How do the two inform each other? Thanks to my public work, I became much more comfortable in reaching out to both Jewish survivors and ethnic Poles with requests for interviews for my new research project. Some of these interviews came to fruition solely thanks to the relationships which started during my public meetings. It also, I think, made me a better writer. I now think about the broader audience, not just the academic one, when I draft my texts. 
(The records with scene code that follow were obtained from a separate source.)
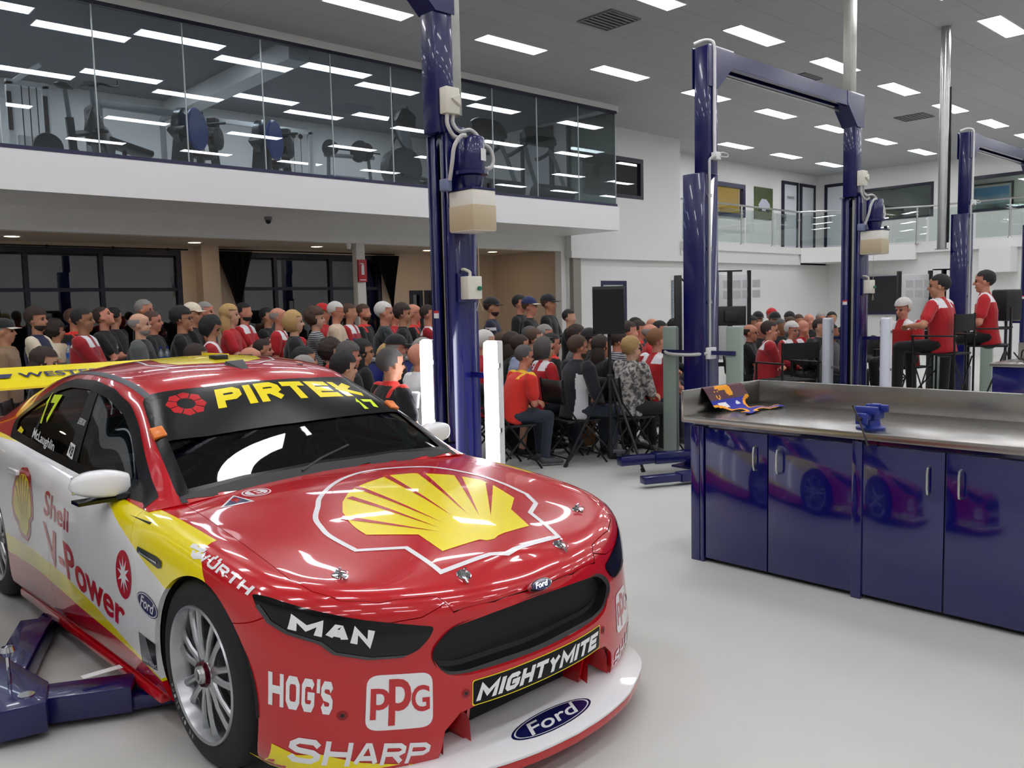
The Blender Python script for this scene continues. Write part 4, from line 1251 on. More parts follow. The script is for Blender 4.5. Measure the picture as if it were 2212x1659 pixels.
# ---- wheels
ALU = mat('cast aluminium', 'b4b6b8', .3, metal=.9)
TYRE = mat('slick tyre', '111112', .7, bump=(40, .1))
def wheel(y, s):
    """s=-1: the side seen in the photo; the wheel is built along +x outwards then flipped"""
    w = bpy.data.objects.new('wheel', None); COL.objects.link(w); w.parent = CAR
    w.location = (s * .905, y, WR); w.rotation_euler = (0, 0, 0 if s > 0 else pi)
    Ml = RY(pi / 2)
    Ro = .34
    mb = MB(); mb.lathe([(.240, -.012), (.246, .002), (.262, .004), (.30, .002), (.322, -.010), (.334, -.028), (Ro, -.055), (Ro, -.25), (.334, -.275), (.30, -.29), (.24, -.28)], 72, Ml)
    mb.build('tyre', TYRE, w, smooth=True)
    mb = MB(); mb.lathe([(.214, -.05), (.226, -.010), (.232, .004), (.243, .008), (.246, .0), (.242, -.012), (.230, -.03), (.225, -.06), (.222, -.26), (.240, -.28)], 72, Ml)
    mb.lathe([(.214, -.05), (.210, -.26)], 72, Ml)
    mb.build('rim', ALU, w, smooth=True)
    mb = MB()
    for k in range(7):
        ang = rad(113 - 90 + 360 / 7 * k)
        for sd in (-1, 1):
            pts = []
            for t in (0, .2, .45, .75, 1.0):
                r = .050 + (.222 - .050) * t
                off = sd * (.011 + .013 * math.sin(min(1, t * 1.25) * pi / 2) + .012 * t * t)
                xx = -.028 + .010 * sin(t * pi) - .006 * t
                v = Vector((xx, -off, r)); pts.append(RX(ang) @ v)
            mb.tube(pts, [.016, .0105, .0095, .010, .013], 8, flat=1.3)
    mb.lathe([(.0, -.012), (.052, -.012), (.062, -.03), (.060, -.07)], 36, Ml)
    mb.build('spoke', ALU, w, smooth=True)
    mb = MB(); mb.lathe([(.0, .012), (.018, .014), (.022, .008)], 24, Ml); mb.lathe([(.022, .008), (.030, .010), (.034, -.002)], 24, Ml); mb.build('wheel_nut_cap', STEEL, w, smooth=True)
    mb = MB()
    mb.lathe([(.034, .0), (.044, .002), (.046, -.016), (.050, -.02)], 12, Ml); mb.build('wheel_nut', mat('anodised maroon', '5c0f22', .25, metal=.8), w)
    mb = MB(); mb.lathe([(0, -.14), (.175, -.14), (.18, -.15), (.18, -.17), (0, -.17)], 48, Ml); mb.build('brake_disc', mat('brake steel', '6c6d6e', .35, metal=.9), w, smooth=True)
    mb = MB(); mb.lathe([(0, -.2), (.235, -.2), (.235, -.27)], 36, Ml); mb.build('wheel_well', BLACK, w)
    # sidewall letters
    for i, ch in enumerate('RE 17 SLICK'):
        if ch == ' ': continue
        a = rad(250 - 4.6 * i)
        vs, fs = fit_text(ch, -.006, -.009, .006, .009)
        m4 = RX(a - pi / 2) @ Matrix(((0, 0, 1, .0045), (1, 0, 0, 0), (0, 1, 0, .272), (0, 0, 0, 1)))
        mb = MB(); mb.add([(v[0], v[1], 0) for v in vs], fs, m4); mb.build('sidewall_lettering', mat('chalk white', 'b8b8b8', .7), w)
    return w
for y in (AXF, AXR):
    wheel(y, -1); wheel(y, 1)
for y in (AXF - .03, AXR):
    for s in (-1, 1):
        mb = MB(); P = [[(s * .905, y + .365 * cos(a), .335 + .365 * sin(a)), (s * .58, y + .365 * cos(a), .335 + .365 * sin(a))] for a in (pi * k / 24 - .2 for k in range(27))]
        mb.grid(P); mb.build('wheel_arch_liner', BLACK, CAR, smooth=True)

# ---- interior: floor, dash, cage, seat, wheel
mb = MB(); mb.b2(-.80, .80, .42, 2.9, .16, .19); mb.b2(-.80, .80, .36, .42, .16, .80); mb.b2(-.80, .80, 2.88, 2.92, .16, .95)
mb.b2(-.875, -.86, .46, 2.2, .19, .80); mb.b2(.86, .875, .46, 2.2, .19, .80)
mb.build('cabin_floor', DARKIN, CAR, fix=True)
mb = MB(); P = []
for i in range(13):
    x = -.74 + 1.48 * i / 12
    P.append([(x, .56, .80), (x, .75, .845 + .01 * cos(x * 3)), (x, 1.0, .85 + .02 * cos(x * 4)), (x, 1.12, .80), (x, 1.12, .6)])
mb.grid(P); mb.build('dashboard', DARKIN, CAR, smooth=True)
mb = MB()
def ct(*p, r=.021): mb.tube(p, r, 10)
for s in (-1, 1):
    ct((s * .66, .72, .30), (s * .665, .78, .86), (s * .60, 1.18, 1.13), (s * .555, 1.45, 1.235), (s * .555, 1.75, 1.255))
    ct((s * .68, 1.80, .2), (s * .68, 1.78, .9), (s * .555, 1.75, 1.255))
    ct((s * .55, 1.76, 1.25), (s * .55, 2.7, .75))
    ct((s * .70, .72, .45), (s * .70, 1.76, .45)); ct((s * .70, .80, .62), (s * .70, 1.76, .40))
ct((-.555, 1.75, 1.255), (.555, 1.75, 1.255)); ct((-.60, 1.18, 1.13), (.60, 1.18, 1.13)); ct((-.68, 1.78, .85), (.68, 1.78, .85)); ct((-.60, 1.76, 1.2), (.62, 1.80, .4)); ct((.60, 1.76, 1.2), (-.62, 1.80, .4)); ct((-.55, 1.76, 1.24), (.55, 2.7, .8))
mb.build('roll_cage', CABIN, CAR, smooth=True)
mb = MB(); mb.box((.36, 1.62, .62), (.50, .12, .82), None, top=.7); mb.box((.36, 1.42, .30), (.50, .45, .14)); mb.box((.15, 1.52, .95), (.04, .28, .24)); mb.box((.57, 1.52, .95), (.04, .28, .24))
mb.build('racing_seat', BLACK, CAR, bev=.03)
mb = MB(); mb.tube([(.36 + .14 * cos(t), 1.16 + .05 * sin(t), .82 + .13 * sin(t)) for t in (2 * pi * k / 24 for k in range(24))], .014, 8, closed=True); mb.tube([(.36, 1.05, .8), (.36, 1.16, .82)], .03, 10); mb.tube([(.22, 1.16, .82), (.5, 1.16, .82)], .012, 8)
mb.build('steering_wheel', BLACK, CAR, smooth=True)
mb = MB(); mb.b2(-.65, -.62, 1.3, 1.9, .55, .58); mb.box((-.35, 1.3, .55), (.3, .25, .2)); mb.build('electronics_box', mat('cabin grey', '55585c', .5), CAR, bev=.02)
# wiper
mb = MB(); mb.tube([(-.12, .60, .872), (.02, .66, .905), (.20, .70, .94)], .006, 6); mb.build('wiper_arm', BLACK, CAR)
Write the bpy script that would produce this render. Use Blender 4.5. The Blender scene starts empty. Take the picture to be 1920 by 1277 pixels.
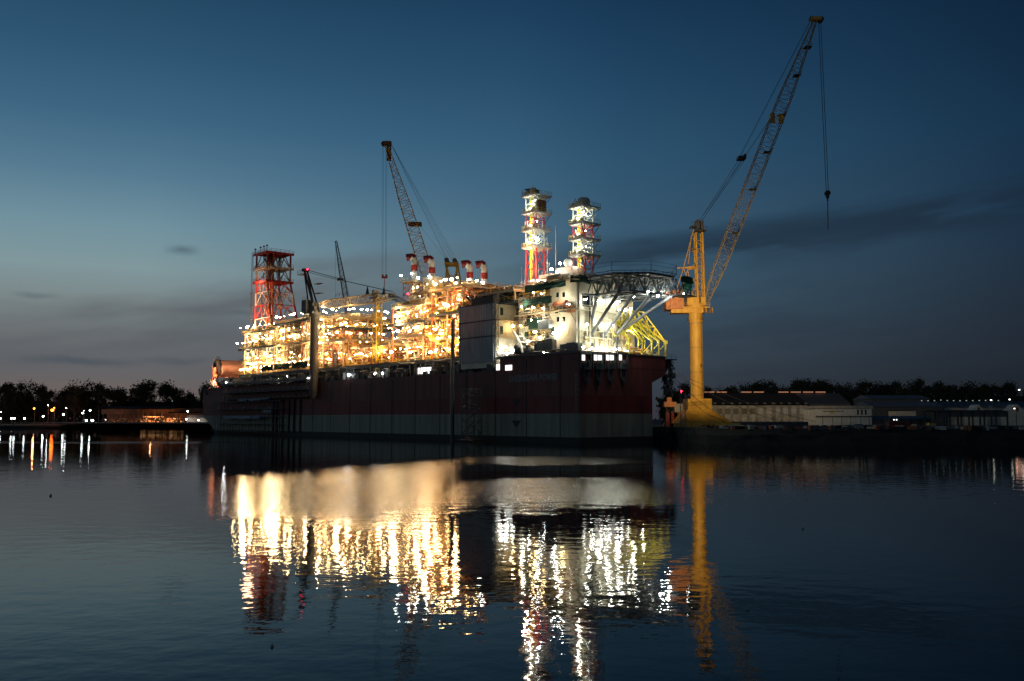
import bpy, math, random
from mathutils import Vector, Matrix
R = random.Random(7)
SC = bpy.context.scene
COL = SC.collection
rad = math.radians

# ------------------------------------------------------------------ camera
F = 1726.0; H = 6.3; TH = math.atan((785-638.5)/F)
cam = bpy.data.cameras.new('camera'); camo = bpy.data.objects.new('camera', cam); COL.objects.link(camo)
cam.sensor_width = 36; cam.lens = 36*F/1920; cam.clip_start = 0.5; cam.clip_end = 20000
camo.location = (0, 0, H); camo.rotation_euler = (rad(90)+TH, 0, 0)
SC.camera = camo
SC.view_settings.view_transform = 'Standard'; SC.view_settings.look = 'None'
SC.view_settings.exposure = 0; SC.view_settings.gamma = 1; SC.view_settings.use_curve_mapping = False
SC.cycles.max_bounces = 6; SC.cycles.diffuse_bounces = 2; SC.cycles.glossy_bounces = 3
SC.cycles.sample_clamp_indirect = 6; SC.cycles.caustics_reflective = False; SC.cycles.caustics_refractive = False
SC.cycles.use_light_tree = True
SC.cycles.pixel_filter_type = 'BLACKMAN_HARRIS'; SC.cycles.filter_width = 1.5

# ------------------------------------------------------------------ sky
def s2l(c): return tuple(((x/255)/12.92 if x/255 <= .04045 else ((x/255+.055)/1.055)**2.4) for x in c)
W = bpy.data.worlds.new('World'); SC.world = W; W.use_nodes = True
nt = W.node_tree; nt.nodes.clear()
def N(t, **k):
    n = nt.nodes.new(t)
    for a, b in k.items(): setattr(n, a, b)
    return n
def L(a, b): nt.links.new(a, b)
def M(op, a, b=None, c=None, clamp=False):
    n = nt.nodes.new('ShaderNodeMath'); n.operation = op; n.use_clamp = clamp
    for i, x in enumerate((a, b, c)):
        if x is None: continue
        if isinstance(x, (int, float)): n.inputs[i].default_value = x
        else: nt.links.new(x, n.inputs[i])
    return n.outputs[0]
def ramp(fac, stops, interp='LINEAR'):
    n = nt.nodes.new('ShaderNodeValToRGB'); cr = n.color_ramp; cr.interpolation = interp
    while len(cr.elements) < len(stops): cr.elements.new(0.5)
    for e, (p, c) in zip(cr.elements, stops):
        e.position = p; e.color = (*c, 1) if len(c) == 3 else c
    nt.links.new(fac, n.inputs[0]); return n.outputs[0]
def mix(f, a, b, mode='MIX'):
    n = nt.nodes.new('ShaderNodeMix'); n.data_type = 'RGBA'; n.blend_type = mode
    for s, x in ((n.inputs[0], f), (n.inputs[6], a), (n.inputs[7], b)):
        if isinstance(x, (int, float)): s.default_value = x
        elif isinstance(x, tuple): s.default_value = (*x, 1)
        else: nt.links.new(x, s)
    return n.outputs[2]
tc = N('ShaderNodeTexCoord'); sx = N('ShaderNodeSeparateXYZ'); L(tc.outputs['Generated'], sx.inputs[0])
X_, Y_, Z_ = sx.outputs
# azimuth from straight ahead, radians (left negative); elevation as sine
az = M('ARCTAN2', X_, Y_)
el = M('MULTIPLY', M('MAXIMUM', Z_, 0.0), 2.0)
def st(cols):  # picture height (px above horizon) -> ramp stop
    return [(min(1, 2*math.sin(math.atan(h/F))), s2l(c)) for h, c in cols]
SKY_L = st([(0,(104,90,84)),(60,(106,99,97)),(90,(104,102,104)),(150,(112,117,119)),(210,(124,137,139)),(265,(128,151,156)),(335,(113,145,158)),(435,(84,121,144)),(535,(62,102,130)),(655,(46,85,114)),(785,(35,71,99)),(1000,(20,50,76)),(1600,(11,30,52))])
SKY_C = st([(0,(62,60,68)),(60,(62,70,80)),(150,(66,84,98)),(240,(68,96,114)),(350,(64,98,122)),(500,(51,90,118)),(640,(38,76,107)),(785,(28,62,93)),(1000,(16,42,68)),(1600,(9,26,46))])
SKY_R = st([(0,(24,27,32)),(60,(28,33,40)),(150,(33,42,54)),(240,(33,47,63)),(350,(30,52,73)),(500,(23,50,75)),(640,(18,42,66)),(785,(13,35,58)),(1000,(9,26,46)),(1600,(6,18,34))])
cL = ramp(el, SKY_L); cC = ramp(el, SKY_C); cR = ramp(el, SKY_R)
tl = M('DIVIDE', M('ADD', az, 0.38), 0.50, clamp=True)          # 0 at far left .. 1 ahead
tr = M('DIVIDE', az, 0.52, clamp=True)
sky = mix(tl, cL, cC)
sky = mix(tr, sky, cR)
# clouds: thin streaks stretched along the horizon
cv = N('ShaderNodeCombineXYZ')
L(M('ADD', M('MULTIPLY', az, 2.6), M('MULTIPLY', Z_, 6.0)), cv.inputs[0]); L(M('SUBTRACT', M('MULTIPLY', Z_, 17.0), M('MULTIPLY', az, 2.6)), cv.inputs[1])
no = N('ShaderNodeTexNoise'); no.inputs['Scale'].default_value = 1.7; no.inputs['Detail'].default_value = 5; no.inputs['Roughness'].default_value = .5
L(cv.outputs[0], no.inputs['Vector'])
n1 = no.outputs['Fac']
def bump1(x, c, w):   # 1 at c, 0 beyond c+-w, smooth
    d = M('DIVIDE', M('ABSOLUTE', M('SUBTRACT', x, c)), w, clamp=True)
    q = M('SUBTRACT', 1.0, d); return M('MULTIPLY', q, M('MULTIPLY', q, M('SUBTRACT', 3.0, M('MULTIPLY', q, 2.0))))
def thr(x, lo, hi):
    return M('DIVIDE', M('SUBTRACT', x, lo), hi-lo, clamp=True)
# long dark bank ahead-right, rising slightly to the right
cz = M('ADD', M('ADD', .160, M('MULTIPLY', az, .085)), M('MULTIPLY', M('SUBTRACT', n1, .5), .05))
bank = M('MULTIPLY', bump1(Z_, cz, 0.034), M('MULTIPLY', thr(az, -0.05, 0.14), thr(n1, .36, .52)))
sky = mix(M('MULTIPLY', bank, .68), sky, s2l((27,40,54)))
bank2 = M('MULTIPLY', bump1(Z_, M('SUBTRACT', cz, .045), 0.03), M('MULTIPLY', bump1(az, .13, .25), thr(n1, .42, .56)))
sky = mix(M('MULTIPLY', bank2, .6), sky, s2l((30,44,58)))
low = M('MULTIPLY', bump1(Z_, 0.075, 0.08), M('MULTIPLY', thr(az, -.25, -.05), thr(n1, .44, .60)))
sky = mix(M('MULTIPLY', low, .35), sky, s2l((40,48,60)))
# grey cloud sheet low on the left, its upper edge climbing to the right
edge_ = M('ADD', M('ADD', .112, M('MULTIPLY', M('ADD', az, .5), .21)), M('MULTIPLY', M('SUBTRACT', n1, .5), .06))
sheet = M('MULTIPLY', thr(M('SUBTRACT', edge_, Z_), 0.0, .035), M('MULTIPLY', M('SUBTRACT', 1.0, thr(az, -.22, .04)), M('ADD', .45, M('MULTIPLY', thr(n1, .38, .62), .55))))
sky = mix(M('MULTIPLY', sheet, M('MULTIPLY', thr(Z_, .03, .07), .78)), sky, s2l((88,93,99)))
# small separate dark wisps: (azimuth, sine of elevation, half widths)
wv = N('ShaderNodeTexNoise'); wv.inputs['Scale'].default_value = 22; wv.inputs['Detail'].default_value = 4; L(tc.outputs['Generated'], wv.inputs['Vector'])
wob = M('MULTIPLY', M('SUBTRACT', wv.outputs['Fac'], .5), .012)
for (px, py, hw, hh, k) in ((337,468,30,6,.5),(150,678,110,5,.5),(330,676,70,5,.35),(62,552,38,4,.35),(455,586,50,4,.3)):
    a = math.atan((px-960)/F/math.cos(TH)); e = math.sin(math.atan((785-py)/F))*math.cos(a)
    g = M('MULTIPLY', bump1(az, a, hw/F*1.3), bump1(M('ADD', Z_, wob), e, hh/F*2.2))
    sky = mix(M('MULTIPLY', g, k), sky, s2l((58,74,86) if px < 900 else (30,42,56)))
bg = N('ShaderNodeBackground'); L(sky, bg.inputs['Color']); bg.inputs['Strength'].default_value = 1.0
wo = N('ShaderNodeOutputWorld'); L(bg.outputs[0], wo.inputs[0])

sun = bpy.data.lights.new('sun', 'SUN'); sun.energy = 0.02; sun.angle = rad(12); sun.color = (1, .8, .65)
suno = bpy.data.objects.new('sun', sun); COL.objects.link(suno); suno.rotation_euler = (rad(86), 0, rad(40))

# ------------------------------------------------------------------ geometry helpers
COS_T, SIN_T = math.cos(TH), math.sin(TH)
U = (.6503, -.7597); V = (.7597, .6503); A0 = (-138.57, 412.25)
def ray(px, py):
    x = (px-960)/F; y = (638.5-py)/F
    return (x, COS_T-y*SIN_T, SIN_T+y*COS_T)
def onw(px, py, w):
    r = ray(px, py); t = (w+A0[0]*V[0]+A0[1]*V[1])/(r[0]*V[0]+r[1]*V[1])
    X, Y = t*r[0], t*r[1]; return ((X-A0[0])*U[0]+(Y-A0[1])*U[1], t*r[2]+H)
def ons(px, py, s):
    r = ray(px, py); t = (s+A0[0]*U[0]+A0[1]*U[1])/(r[0]*U[0]+r[1]*U[1])
    X, Y = t*r[0], t*r[1]; return ((X-A0[0])*V[0]+(Y-A0[1])*V[1], t*r[2]+H)
def at(px, py, Y):
    r = ray(px, py); t = Y/r[1]; return Vector((t*r[0], Y, t*r[2]+H))
def shipw(s, w, z): return Vector((A0[0]+s*U[0]+w*V[0], A0[1]+s*U[1]+w*V[1], z))

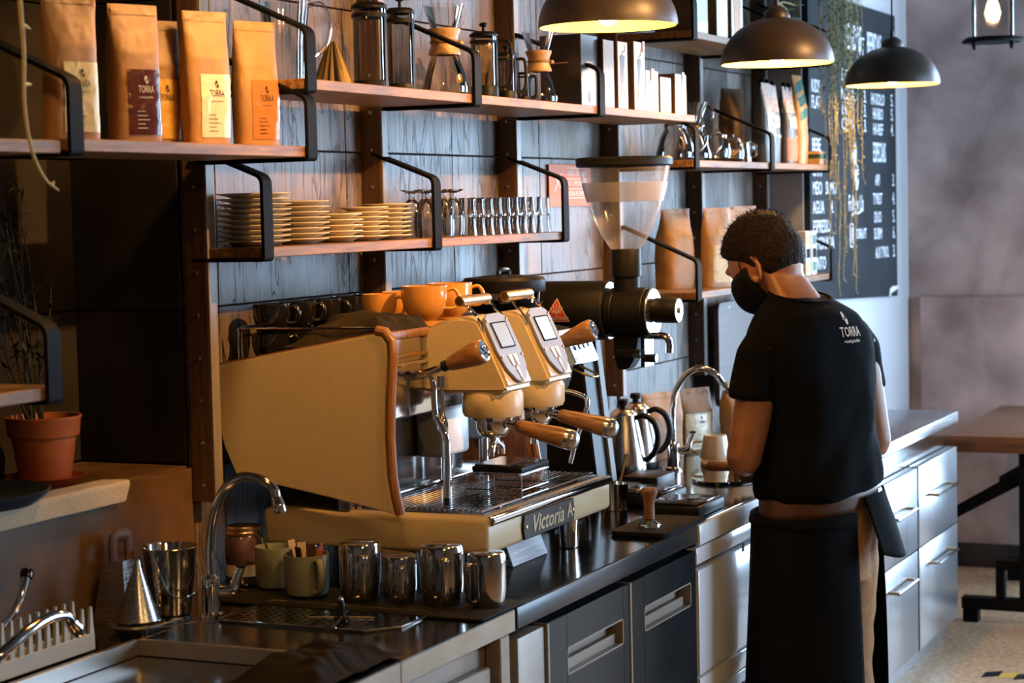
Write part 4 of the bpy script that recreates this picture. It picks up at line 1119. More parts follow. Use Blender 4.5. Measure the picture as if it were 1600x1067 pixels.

With my academic and public work, I try to also build bridges between ethnic Polish and Jewish communities which do not often see eye to eye, to put it mildly. I think as a non-Jewish historian, a native of Poland, who does work in Polish-Jewish history, I have a unique position and special responsibility to facilitate conversations about our difficult histories. I am currently on leave, but whenever we organized events in Polish-Jewish history, I reached out to the Polish community in Phoenix. Our former honorary consul Bogumił Horchem and his wife Elżbieta were great supporters of these efforts.